REQUEST: Pull out every line in the data that has the string "pixels" in it.

SOURCE DATA:
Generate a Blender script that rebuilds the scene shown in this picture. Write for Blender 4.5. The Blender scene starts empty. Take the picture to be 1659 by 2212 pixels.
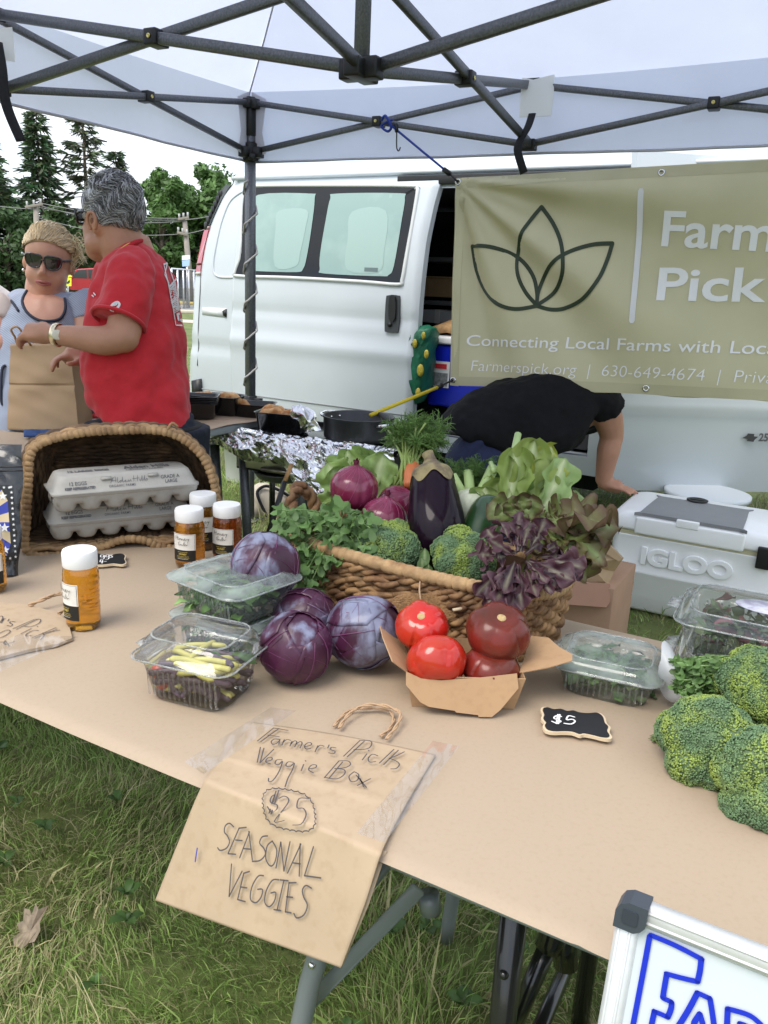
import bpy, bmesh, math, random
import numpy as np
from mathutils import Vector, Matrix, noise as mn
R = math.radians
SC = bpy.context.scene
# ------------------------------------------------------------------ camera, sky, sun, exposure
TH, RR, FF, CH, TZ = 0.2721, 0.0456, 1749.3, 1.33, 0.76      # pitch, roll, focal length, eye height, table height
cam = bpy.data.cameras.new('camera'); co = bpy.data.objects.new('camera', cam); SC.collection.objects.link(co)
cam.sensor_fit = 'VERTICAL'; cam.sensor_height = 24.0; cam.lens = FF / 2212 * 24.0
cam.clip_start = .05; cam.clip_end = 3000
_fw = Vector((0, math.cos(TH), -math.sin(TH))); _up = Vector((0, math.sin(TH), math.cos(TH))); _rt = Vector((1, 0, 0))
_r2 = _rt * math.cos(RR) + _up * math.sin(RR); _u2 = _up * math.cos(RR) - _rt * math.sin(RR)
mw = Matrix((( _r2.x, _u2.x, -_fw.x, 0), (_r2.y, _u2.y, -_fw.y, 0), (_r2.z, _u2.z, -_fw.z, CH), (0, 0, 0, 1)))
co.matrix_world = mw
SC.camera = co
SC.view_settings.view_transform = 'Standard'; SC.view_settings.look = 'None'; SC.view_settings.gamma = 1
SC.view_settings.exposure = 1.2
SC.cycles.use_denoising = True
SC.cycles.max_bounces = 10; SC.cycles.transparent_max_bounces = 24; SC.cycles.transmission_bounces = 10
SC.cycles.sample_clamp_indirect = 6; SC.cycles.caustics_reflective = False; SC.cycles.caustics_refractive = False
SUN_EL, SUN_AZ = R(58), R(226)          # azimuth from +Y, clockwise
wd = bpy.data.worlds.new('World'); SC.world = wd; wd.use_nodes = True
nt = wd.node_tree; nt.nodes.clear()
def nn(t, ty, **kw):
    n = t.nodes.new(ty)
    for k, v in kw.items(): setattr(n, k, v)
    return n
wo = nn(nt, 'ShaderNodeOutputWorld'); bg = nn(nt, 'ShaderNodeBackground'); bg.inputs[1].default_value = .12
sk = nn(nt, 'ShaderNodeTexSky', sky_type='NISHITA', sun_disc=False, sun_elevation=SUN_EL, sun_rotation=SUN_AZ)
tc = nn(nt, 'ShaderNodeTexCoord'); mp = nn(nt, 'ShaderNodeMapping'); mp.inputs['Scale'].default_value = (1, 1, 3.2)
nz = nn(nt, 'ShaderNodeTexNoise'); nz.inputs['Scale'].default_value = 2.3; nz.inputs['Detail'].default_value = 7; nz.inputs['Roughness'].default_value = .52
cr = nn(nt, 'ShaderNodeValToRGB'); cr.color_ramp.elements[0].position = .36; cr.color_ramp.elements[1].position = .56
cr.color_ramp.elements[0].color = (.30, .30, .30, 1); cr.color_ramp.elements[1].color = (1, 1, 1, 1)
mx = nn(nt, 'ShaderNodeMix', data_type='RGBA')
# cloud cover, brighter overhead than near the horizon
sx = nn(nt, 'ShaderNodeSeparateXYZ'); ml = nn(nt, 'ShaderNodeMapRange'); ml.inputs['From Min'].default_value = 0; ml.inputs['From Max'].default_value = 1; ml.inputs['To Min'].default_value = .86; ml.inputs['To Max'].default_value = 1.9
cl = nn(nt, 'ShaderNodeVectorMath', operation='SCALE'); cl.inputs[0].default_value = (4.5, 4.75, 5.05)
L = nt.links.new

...

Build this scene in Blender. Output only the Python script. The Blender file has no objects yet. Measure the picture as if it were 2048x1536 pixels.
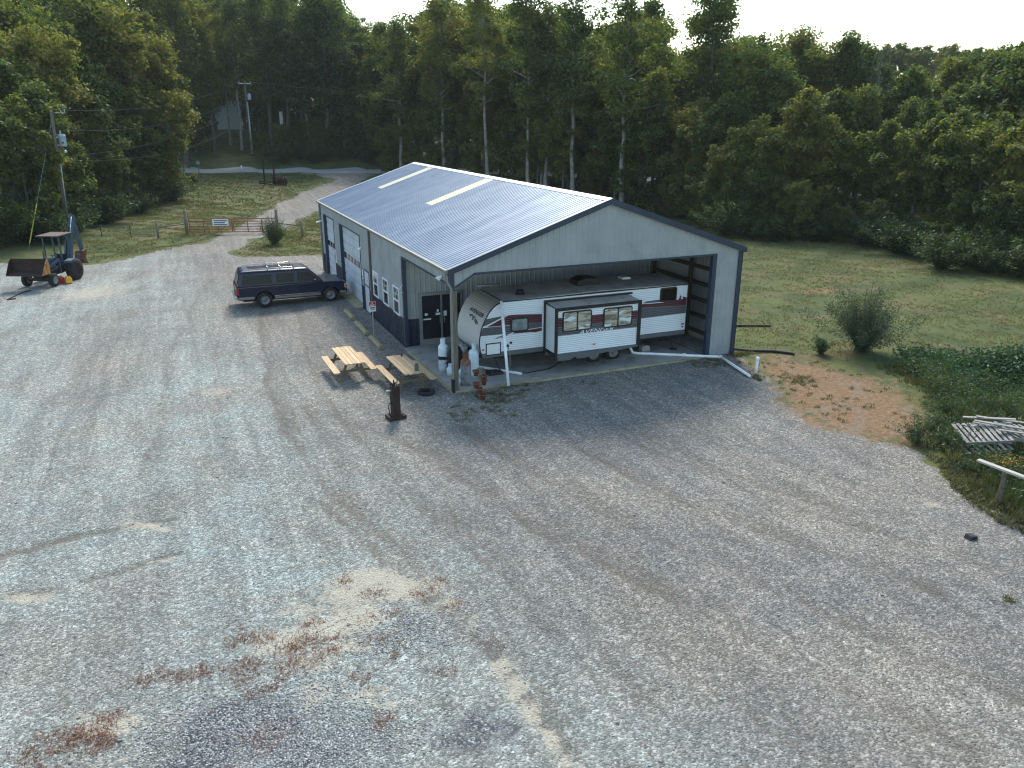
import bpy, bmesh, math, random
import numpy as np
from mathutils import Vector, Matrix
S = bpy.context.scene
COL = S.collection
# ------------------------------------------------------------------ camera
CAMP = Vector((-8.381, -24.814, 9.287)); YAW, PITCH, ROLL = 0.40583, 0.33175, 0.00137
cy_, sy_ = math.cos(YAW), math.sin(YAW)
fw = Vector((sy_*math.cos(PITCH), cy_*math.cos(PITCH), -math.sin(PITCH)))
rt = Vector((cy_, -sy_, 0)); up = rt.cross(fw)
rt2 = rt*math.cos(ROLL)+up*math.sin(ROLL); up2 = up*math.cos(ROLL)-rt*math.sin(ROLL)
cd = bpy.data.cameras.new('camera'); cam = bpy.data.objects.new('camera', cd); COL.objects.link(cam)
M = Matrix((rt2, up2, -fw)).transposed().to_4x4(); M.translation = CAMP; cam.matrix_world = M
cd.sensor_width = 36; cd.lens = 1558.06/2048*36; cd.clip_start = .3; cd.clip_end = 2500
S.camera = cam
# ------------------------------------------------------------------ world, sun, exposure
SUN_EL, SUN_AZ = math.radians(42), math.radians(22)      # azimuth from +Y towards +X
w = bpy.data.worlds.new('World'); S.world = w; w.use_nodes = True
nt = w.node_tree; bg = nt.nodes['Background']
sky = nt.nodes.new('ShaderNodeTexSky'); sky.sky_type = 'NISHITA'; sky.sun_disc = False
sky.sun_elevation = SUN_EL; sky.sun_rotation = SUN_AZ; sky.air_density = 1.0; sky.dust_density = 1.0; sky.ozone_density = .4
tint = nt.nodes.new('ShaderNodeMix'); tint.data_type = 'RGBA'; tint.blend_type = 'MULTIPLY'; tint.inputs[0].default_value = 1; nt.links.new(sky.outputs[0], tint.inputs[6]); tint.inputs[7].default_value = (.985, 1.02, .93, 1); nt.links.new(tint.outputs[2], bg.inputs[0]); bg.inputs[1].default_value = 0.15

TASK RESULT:
Generate a Blender script that rebuilds the scene shown in this picture. Write for Blender 4.5. The Blender scene starts empty. Take the picture to be 1659 by 2212 pixels.
Build this scene in Blender. Output only the Python script. The Blender file has no objects yet. Measure the picture as if it were 2048x1536 pixels.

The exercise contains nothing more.